Brotherly Love

Re: my socks & brother’s whole outfit.
Please note that this was the 70s.

My little brother and I haven’t always gotten along.

There was the time, for instance, in elementary school, when someone ripped a whole in the fabric below the top bunk bed.  My mother, having had enough of our antics of late, confronted us at breakfast.
 Who did this? she demanded.  No one leaves for school until one of you fesses up.
We scurried off to solve this fresh dilemma.  Sequestered in his bedroom, we debated what to do.  I was furious and desperate not to be late. “Tell her,” I hissed.  “Tell her you did it or we’ll be late for school.”
We tromped back into the kitchen, slowly, one after the other, and my 8-year old brother confessed.
But why, asked my mom.  Why did you do it?
I didn’t really do it, he claimed, head down.  I just don’t want to be late for school.
His recant didn’t help.  And naturally, I didn’t forgive the grievance for quite some time.
But, more often than not, we were friends.  When the movers came, as they did every three years, and packed up the boxes with our treasured belongings, it was my brother who stayed by my side.  When we climbed into the old Honda or Lincoln Convertible (sweet ride, I know!), and pointed the car north, or south, to the next military base, it was my brother giggling with me in the backseat, speculating whether the new base would have a nice swimming pool, and wondering how we’d find new friends. 
The smell of the wrapping materials and cardboard boxes stays with me; if I close my eyes, I can conjure it in seconds.  In a new place, the empty rooms echo for awhile, until bit by bit you fill them with tiny pieces of your soul, little slivers of you that say I live here now, this is my home.  The room softens.  In the midst of the Madonna posters, piles of clothes, and algebra homework I made my way towards new friends and new memories, until we moved again.
And always, my brother was with me.
He lives 1,200 miles away now, but it doesn’t really matter.  The threads are woven, the bonds are strong.  If I need him, I can count on him to be there.


What about my own boys?  If they live far away—or even nearby one another—I wonder if they will share this type of bond.  How about you?  Do you share a bond with a sibling?  Do you think your kids will?

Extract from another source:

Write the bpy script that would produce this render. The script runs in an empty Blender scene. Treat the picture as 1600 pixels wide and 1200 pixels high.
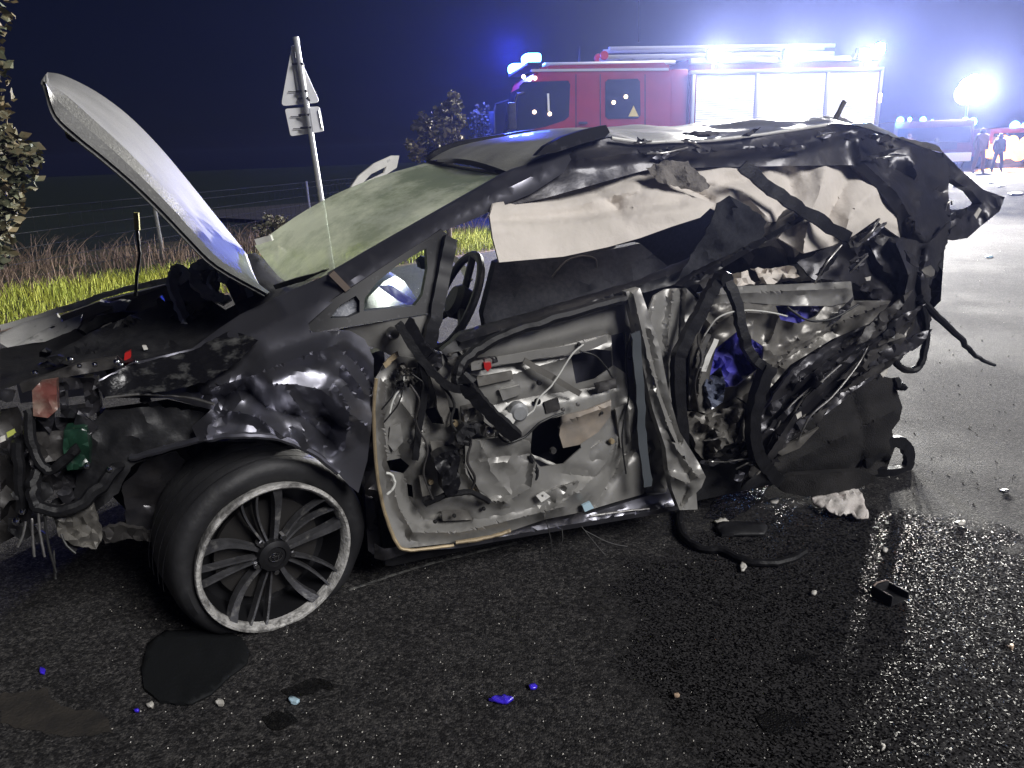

4 thoughts on “Brotherly Love

  1. my sister and I were not close at all growing up, we were often adversaries, not speaking to each other for months at a time in early adulthood. now we are incredibly close – she is my sister, she is my friend – and I am deeply grateful for our relationship, one I never ever thought we would have.

  2. Danielle, Thanks for chiming in. This whole sibling relationship thing is so interesting to me. I'm curious about the variables and why some draw close and others push away. So glad you and your sister somehow changed your dynamic!

  3. Gees, you made me laugh and made me cry with this post. I remember those days. Wonderful they were; I still think your outfits were darling. Love you, Mom

  4. Thanks for the thoughts on moving and siblings. We recently moved and I'd like to think that my three kids feel that same sense of support with each other amid all the changes in friends, schools, houses, etc.